DEVENIRES COTIDIANOS, por Susana Ruvalcaba

La primera vez que visité el Distrito Federal fue el 2006. Quedé maravillada. Primero por el transporte –un metro con tantas líneas, tantas conexiones y tan barato-, después por el acceso a la cultura –las enormes librerías Gandhi y sus cafeterías- y finalmente porque la arquitectura de Bellas Artes es un sueño hecho realidad.

Así que volví. Una y otra vez. El entonces Distrito Federal, ahora Ciudad de México o CDMX, se volvió un destino recurrente, por trabajo o por placer, pero siempre un lugar lleno de opciones, de promesas.

Después de regresar al país, tras concluir mis estudios de maestría, el Distrito Federal me ofreció la posibilidad de un trabajo. A tan sólo seis horas de mi natal Guadalajara y siendo el hogar de algunos de mis amigos, no dudé en decir que sí y después de viajar veintiocho horas en autobús de Dallas a Guadalajara, rehíce un par de maletas y tras una noche con la familia, me aventuré a la capital mexicana.

Aterricé primero en la Narvarte, donde una amiga –con quien tuve contacto en el mundo bloggero- me brindó hospedaje. Una semana después tuve la suerte de conseguir un pequeño departamento amueblado a sólo cinco cuadras de mi oficina –un lujo que pocos pueden darse en esta gran ciudad- y me mudé a la colonia Del Valle.

Pronto me di cuenta que la vida social en la ahora Ciudad de México se ve seriamente afectada por las largas jornadas de trabajo y las insufribles distancias. Así que, aunque en principio los amigos que había hecho antes de mudarme, hacían esfuerzos por encontrarse conmigo de vez en vez, los encuentros se fueron espaciando entre aquellos que vivían en zonas no tan cercanas.

Había alguno cercano, con el que a veces me escapaba a comer –y que abandonó la ciudad antes que yo-. Algún nuevo amigo que hacía en la oficina. Galanes dispuestos a invitarme a cenar o tomar algo. Y todas las responsabilidades de una casa –limpiar, lavar, cocinar, planchar, hacer despensa- para entretenerme.

Pero mis aspiraciones de ir al teatro cada semana, de asistir a conciertos una vez por mes, de salir a tomar un café con amigos para ponernos al día o de salir a explorar Coyoacán o el propio centro Histórico, o las de visitar museos –en la ciudad que tiene más museos en el mundo- no se cumplieron.

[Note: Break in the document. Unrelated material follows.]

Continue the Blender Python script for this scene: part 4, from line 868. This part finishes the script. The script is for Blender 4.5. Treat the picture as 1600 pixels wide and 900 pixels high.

A cambio, desarrollé la habilidad de abrirme paso entre los usuarios del metro o el metrobús, que gustan de obstruirle las puertas a quienes necesitamos entrar o salir. Aprendí que aunque sola, siempre es mejor tener la opción de comer en casa, antes de volver a internarme en el trabajo de las últimas horas de oficina. He apreciado a quienes con más o menos frecuencia, me regalan unas horas de su tiempo para compartir el pan y la sal o simplemente para conversar.

El tráfico, los tumultos, los ruidosos vendedores del metro, los miles de vendedores ambulantes obstruyendo las calles, las decenas de marchas que pueden llegar a ocurrir simultáneamente en este antes Distrito Federal y ahora CDMX, los bares a reventar los jueves por la noche, la manera en la que el tiempo que toma recorrer un mismo trayecto varía de un día a otro sin razón aparente.

Todo es parte del ritmo y de la vida de esta ciudad.

Ahora disfruto más el socializar con amigos, en casa. De la posibilidad de leer –en la sala o en el metro-, de encontrar excusas –y cómplices- para salir a bailar, al teatro, a algún concierto. De que el aeropuerto se vuelva un buen lugar de encuentro con quienes sólo están de paso.

Después de años de vivir aquí, la ciudad sigue siendo un mar de posibilidades, aunque cada una con sus bemoles.

Los lugares también nos cambian. Nos hacen descubrirnos y a veces nos sorprenden más por lo que nos hacen ver en nosotros mismos.